Nulla è reale quindi, e poco importa che anche il Ministro della Difesa russo abbia confermato che un attacco su Khan Sheikun c’è stato e che abbia spiegato che il Sarin si sarebbe sprigionato da un deposito di munizioni dei ribelli. Quindi, tenendo per buona la versione russa, i nostri esperti di guerre civili che ci spiegano la Siria comodamente seduti in poltrona o sul divano ci stanno dicendo che pure i russi – gli unici difensori dell’Occidente – stanno mentendo. Sono le stesse persone che esultano per l’arrivo nel Mediterraneo di due navi da guerra russe “dirette verso le posizioni delle due navi USA”. Secondo costoro si tratta di una prova di forza e di coraggio da parte di Putin che non si vuole far intimorire da Trump, in realtà le due imbarcazioni della marina militare russa sono nel Mediterraneo per dare il cambio ad altre unità navali: una semplice operazione di avvicendamento prevista da mesi.
Secondo la versione “alternativa” della vicenda Assad non avrebbe alcuna convenienza nell’attaccare la popolazione civile con il gas perché questo lo farebbe passare per un crudele e sanguinario dittatore – cosa che il popolo siriano non ha ancora deciso se è vera o no – e quindi sarebbe una mossa controproducente.

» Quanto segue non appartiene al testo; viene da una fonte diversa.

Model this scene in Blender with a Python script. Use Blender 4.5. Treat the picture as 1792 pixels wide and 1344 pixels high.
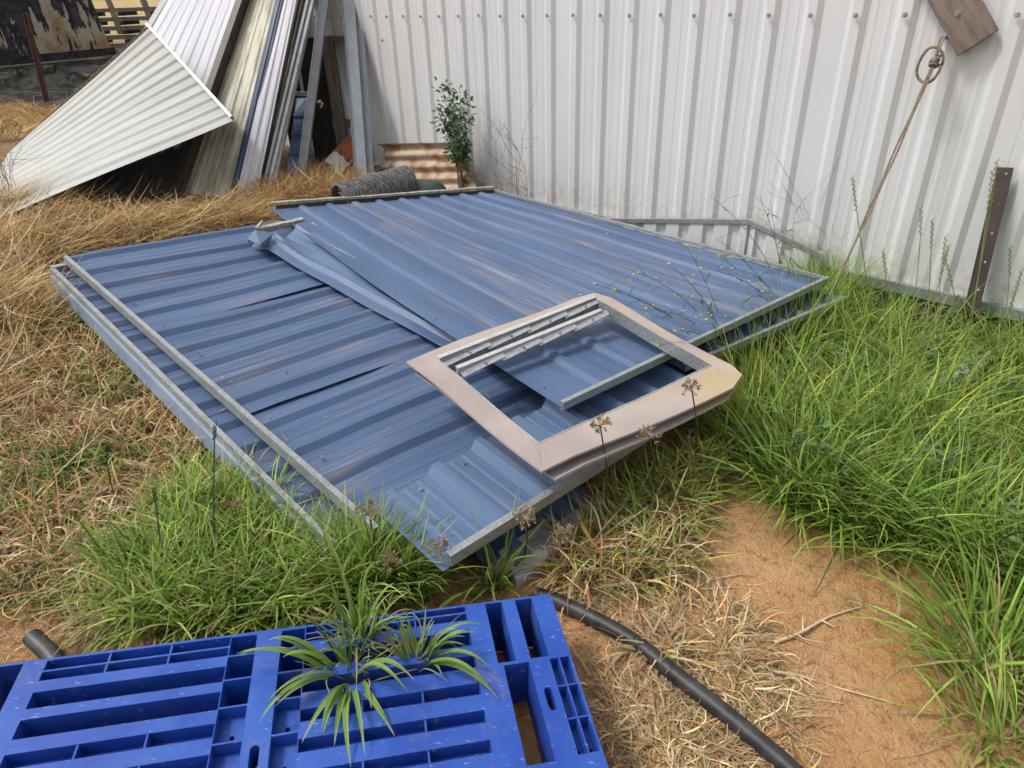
import bpy, math, random
import numpy as np
from mathutils import Vector, Matrix, noise as mnoise

for o in list(bpy.data.objects): bpy.data.objects.remove(o)
S = bpy.context.scene
COL = S.collection
rnd = random.Random(7)
rng = np.random.default_rng(11)

# ------------------------------------------------------------------ camera
FPX, PITCH, ROLL, H = 1210.0, math.radians(29.6), math.radians(2.0), 1.35
F = np.array([0, math.cos(PITCH), -math.sin(PITCH)])
R0 = np.array([1.0, 0, 0]); U0 = np.cross(R0, F)
RR = math.cos(ROLL) * R0 - math.sin(ROLL) * U0
UU = np.cross(RR, F)
CAM = np.array([0, 0, H])
cd = bpy.data.cameras.new('camera'); cam = bpy.data.objects.new('camera', cd); COL.objects.link(cam)
cd.sensor_width = 36.0; cd.lens = 36.0 * FPX / 1792.0; cd.clip_start = 0.05; cd.clip_end = 2000
cam.matrix_world = Matrix(((RR[0], UU[0], -F[0], 0), (RR[1], UU[1], -F[1], 0), (RR[2], UU[2], -F[2], H), (0, 0, 0, 1)))
S.camera = cam

# ------------------------------------------------------------------ light
SUN_AZ_VEC = np.array([-0.93, 0.05]); SUN_EL = math.radians(56)
w = bpy.data.worlds.new('World'); S.world = w; w.use_nodes = True
nt = w.node_tree; nt.nodes.clear()
sky = nt.nodes.new('ShaderNodeTexSky'); sky.sky_type = 'NISHITA'; sky.sun_disc = False
sky.sun_elevation = SUN_EL; sky.sun_rotation = math.atan2(SUN_AZ_VEC[0], SUN_AZ_VEC[1])
sky.air_density = 1.2; sky.dust_density = 4.0; sky.ozone_density = 1.0
hs = nt.nodes.new('ShaderNodeHueSaturation'); hs.inputs['Saturation'].default_value = 0.35
bg = nt.nodes.new('ShaderNodeBackground'); bg.inputs['Strength'].default_value = 0.138
wo = nt.nodes.new('ShaderNodeOutputWorld')
nt.links.new(sky.outputs[0], hs.inputs['Color']); nt.links.new(hs.outputs[0], bg.inputs[0]); nt.links.new(bg.outputs[0], wo.inputs[0])
sl = bpy.data.lights.new('sun', 'SUN'); sun = bpy.data.objects.new('sun', sl); COL.objects.link(sun)
sl.energy = 1.5; sl.angle = math.radians(10); sl.color = (1.0, 0.955, 0.89)
sd = Vector((SUN_AZ_VEC[0] * math.cos(SUN_EL), SUN_AZ_VEC[1] * math.cos(SUN_EL), math.sin(SUN_EL))).normalized()
sun.rotation_euler = sd.to_track_quat('Z', 'Y').to_euler()
S.view_settings.view_transform = 'Standard'; S.view_settings.look = 'None'
S.view_settings.gamma = 1.0; S.view_settings.exposure = 0.42
S.view_settings.use_curve_mapping = False
S.cycles.max_bounces = 5; S.cycles.diffuse_bounces = 3; S.cycles.glossy_bounces = 2; S.cycles.transmission_bounces = 3; S.cycles.transparent_max_bounces = 4; S.cycles.adaptive_threshold = 0.03

# ------------------------------------------------------------------ measuring helpers
def ray(x, y): return F + (x - 896) / FPX * RR - (y - 672) / FPX * UU
def P(x, y, z=0.0):
    v = ray(x, y); return CAM + v * ((z - H) / v[2])
def PY(x, y, Y):
    v = ray(x, y); return CAM + v * (Y / v[1])
def PP(x, y, z0, gx, gy, ox=0.0, oy=0.0):
    v = ray(x, y); n = np.array([-gx, -gy, 1.0]); c = z0 - gx * ox - gy * oy
    return CAM + v * ((c - n @ CAM) / (n @ v))
WD = np.array([-0.697, 0.717, 0.0]); WD /= np.linalg.norm(WD)      # along the shed wall, away from the camera
WN = np.array([-WD[1], WD[0], 0.0])                                 # out of the wall, towards the yard
WDIST = -3.2987
def W(x, y, off=0.0):
    v = ray(x, y); return CAM + v * ((WDIST + off) / (WN @ v))
def wallpt(t, z, off=0.0): return WN * (WDIST + off) + WD * t + np.array([0, 0, z])

def sstep(a, b, x):
    t = np.clip((x - a) / (b - a), 0, 1); return t * t * (3 - 2 * t)
def gbase(x, y):
    return -0.07 * np.clip(x, -3.5, 0.9)
def G(x, y):
    p = PP(x, y, 0.0, -0.07, 0.0)
    if p[0] > 0.9: p = P(x, y, -0.063)
    if p[0] < -3.5 or p[1] > 60 or p[1] < 0: p = P(x, y, 0.245)
    return p
def gz(x, y): return float(gbase(np.array(x), np.array(y)))

# ------------------------------------------------------------------ object helpers
def empty(name, label, cat, loc, group=None):
    o = bpy.data.objects.new(name, None); COL.objects.link(o); o.location = Vector([float(c) for c in loc])
    o['label'] = label; o['category'] = cat
    if group: o['group'] = group
    return o
def tag(o, label, cat, group=None):
    o['label'] = label; o['category'] = cat
    if group: o['group'] = group
    return o
def root_loc(o):
    l = Vector((0, 0, 0))
    while o is not None: l += o.location; o = o.parent
    return np.array(l)

class MB:
    def __init__(s): s.v = []; s.f = []; s.uv = []
    def add(s, v, f, uv=None):
        n = len(s.v); s.v += [tuple(map(float, p)) for p in v]; s.f += [tuple(i + n for i in q) for q in f]
        s.uv += list(uv) if uv is not None else [(0.0, 0.0)] * len(v)
    def hexa(s, p):  # 4 bottom, 4 top
        s.add(p, [(3, 2, 1, 0), (4, 5, 6, 7), (0, 1, 5, 4), (1, 2, 6, 5), (2, 3, 7, 6), (3, 0, 4, 7)])
    def box(s, c, sx, sy, sz):
        x, y, z = c
        s.hexa([(x + a * sx / 2, y + b * sy / 2, z + k * sz / 2) for k in (-1, 1) for a, b in ((-1, -1), (1, -1), (1, 1), (-1, 1))])
    def beam(s, a, b, wd, ht, up=(0, 0, 1), nseg=1, wob=0.0):
        a = np.array(a, float); b = np.array(b, float); d = b - a; d /= np.linalg.norm(d)
        sx = np.cross(d, np.array(up, float)); sx /= np.linalg.norm(sx); uz = np.cross(sx, d)
        vs = []; fs = []
        for i in range(nseg + 1):
            c = a + (b - a) * i / nseg
            if 0 < i < nseg and wob: c = c + sx * rnd.uniform(-wob, wob) + uz * rnd.uniform(-wob, wob)
            vs += [c - sx * wd / 2 - uz * ht / 2, c + sx * wd / 2 - uz * ht / 2, c + sx * wd / 2 + uz * ht / 2, c - sx * wd / 2 + uz * ht / 2]
        for i in range(nseg):
            for k in range(4): fs.append((i * 4 + k, i * 4 + (k + 1) % 4, i * 4 + 4 + (k + 1) % 4, i * 4 + 4 + k))
        fs += [(3, 2, 1, 0), tuple(nseg * 4 + k for k in range(4))]
        s.add(vs, fs)
    def tube(s, pts, r, n=8, cap=True):
        pts = [np.array(p, float) for p in pts]; m = len(pts)
        rs = r if isinstance(r, (list, tuple)) else [r] * m
        vs = []; fs = []; up = np.array([0.13, 0.31, 0.94])
        for i, p in enumerate(pts):
            d = pts[min(i + 1, m - 1)] - pts[max(i - 1, 0)]; d = d / (np.linalg.norm(d) + 1e-9)
            sx = np.cross(d, up)
            if np.linalg.norm(sx) < 0.1: sx = np.cross(d, np.array([1.0, 0, 0]))
            sx /= np.linalg.norm(sx); uz = np.cross(sx, d)
            for k in range(n):
                a = 2 * math.pi * k / n; vs.append(p + (sx * math.cos(a) + uz * math.sin(a)) * rs[i])
        for i in range(m - 1):
            for k in range(n): fs.append((i * n + k, i * n + (k + 1) % n, i * n + n + (k + 1) % n, i * n + n + k))
        if cap: fs += [tuple(range(n - 1, -1, -1)), tuple((m - 1) * n + k for k in range(n))]
        s.add(vs, fs)
    def channel(s, a, b, up, side, w_, h_, t=0.002):
        # C-section edge trim: a web of height h_ with a top and a bottom flange reaching w_ towards side
        a = np.array(a, float); b = np.array(b, float); up = np.array(up, float); side = np.array(side, float)
        prof = [(w_, 0), (w_, -t), (t, -t), (t, -h_ + t), (w_, -h_ + t), (w_, -h_), (0, -h_), (0, 0)]
        vs = [q + side * x + up * y for q in (a, b) for x, y in prof]; n = len(prof)
        fs = [(k, (k + 1) % n, n + (k + 1) % n, n + k) for k in range(n)]
        fs += [(0, 7, 2, 1), (7, 6, 3, 2), (6, 5, 4, 3), (n, n + 1, n + 2, n + 7), (n + 7, n + 2, n + 3, n + 6), (n + 6, n + 3, n + 4, n + 5)]
        s.add(vs, fs)
    def obj(s, name, mat, parent=None, smooth=False, loc=None, bevel=0.0):
        base = root_loc(parent) if parent is not None else (np.array(loc, float) if loc is not None else np.zeros(3))
        me = bpy.data.meshes.new(name)
        vv = np.array(s.v) - base
        me.from_pydata([tuple(p) for p in vv], [], s.f)
        if any(u != (0.0, 0.0) for u in s.uv):
            ul = me.uv_layers.new(name='UVMap')
            li = np.empty(len(me.loops), np.int32); me.loops.foreach_get('vertex_index', li)
            ul.data.foreach_set('uv', np.array(s.uv, np.float32)[li].ravel())
        if smooth: me.polygons.foreach_set('use_smooth', [True] * len(me.polygons))
        me.update()
        o = bpy.data.objects.new(name, me); COL.objects.link(o); me.materials.append(mat)
        if parent is not None: o.parent = parent
        elif loc is not None: o.location = Vector([float(c) for c in loc])
        if bevel:
            md = o.modifiers.new('bevel', 'BEVEL'); md.width = bevel; md.segments = 2; md.limit_method = 'ANGLE'
        return o

# ------------------------------------------------------------------ materials
def _nodes(name):
    m = bpy.data.materials.new(name); m.use_nodes = True
    n = m.node_tree.nodes; l = m.node_tree.links
    return m, n, l, n['Principled BSDF']
def nz(n, l, vec, scale, detail=5, rough=0.55, stretch=None):
    if stretch is not None:
        mp = n.new('ShaderNodeMapping'); mp.inputs['Scale'].default_value = stretch; l.new(vec, mp.inputs['Vector']); vec = mp.outputs[0]
    t = n.new('ShaderNodeTexNoise'); t.inputs['Scale'].default_value = scale; t.inputs['Detail'].default_value = detail
    t.inputs['Roughness'].default_value = rough; l.new(vec, t.inputs['Vector']); return t.outputs['Fac']
def rampf(n, l, fac, a, b, lo=0.0, hi=1.0):
    mr = n.new('ShaderNodeMapRange'); mr.inputs['From Min'].default_value = a; mr.inputs['From Max'].default_value = b
    mr.inputs['To Min'].default_value = lo; mr.inputs['To Max'].default_value = hi; mr.interpolation_type = 'SMOOTHSTEP'
    l.new(fac, mr.inputs['Value']); return mr.outputs[0]
def mixc(n, l, fac, a, b):
    mx = n.new('ShaderNodeMix'); mx.data_type = 'RGBA'
    if isinstance(fac, float): mx.inputs[0].default_value = fac
    else: l.new(fac, mx.inputs[0])
    for k, c in ((6, a), (7, b)):
        if isinstance(c, tuple): mx.inputs[k].default_value = (*c, 1)
        else: l.new(c, mx.inputs[k])
    return mx.outputs[2]
def mathn(n, l, op, a, b=None):
    t = n.new('ShaderNodeMath'); t.operation = op
    for k, c in ((0, a), (1, b)):
        if c is None: continue
        if isinstance(c, (int, float)): t.inputs[k].default_value = c
        else: l.new(c, t.inputs[k])
    return t.outputs[0]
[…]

Anche Giulietto Chiesa ritiene (come è sua abitudine) che si tratti tutta di una gigantesca operazione di “false flag” per convincere il mondo che Assad è un uomo pericoloso e che quindi deve essere deposto e che l’ONU e la NATO devono intervenire militarmente per fermarlo. La verità non è quella dei giornali, delle agenzie di stampa, delle Ong che operano sul terreno ma quella di chi – a migliaia di chilometri di distanza – ha già scoperto i banali trucchetti utilizzati per questa operazione sotto copertura per screditare Assad. Il punto è che Assad ha già compiuto – impunemente – attacchi del genere e ha già commesso, senza venire sanzionato, altre atrocità nei confronti della popolazione siriana che vive nelle zone sotto il controllo dei ribelli. Assad sa dal 2013 che la comunità internazionale non ha alcuna intenzione di impegnarsi a risolvere il conflitto siriano e deve del resto fare i conti con il fatto che il suo esercito non è più quello del 2011 e le azioni dei ribelli e dell’ISIS hanno logorato le forze governative. La strategia di Assad è una sfida alla comunità internazionale ma anche un modo per trovare una soluzione rapida al conflitto.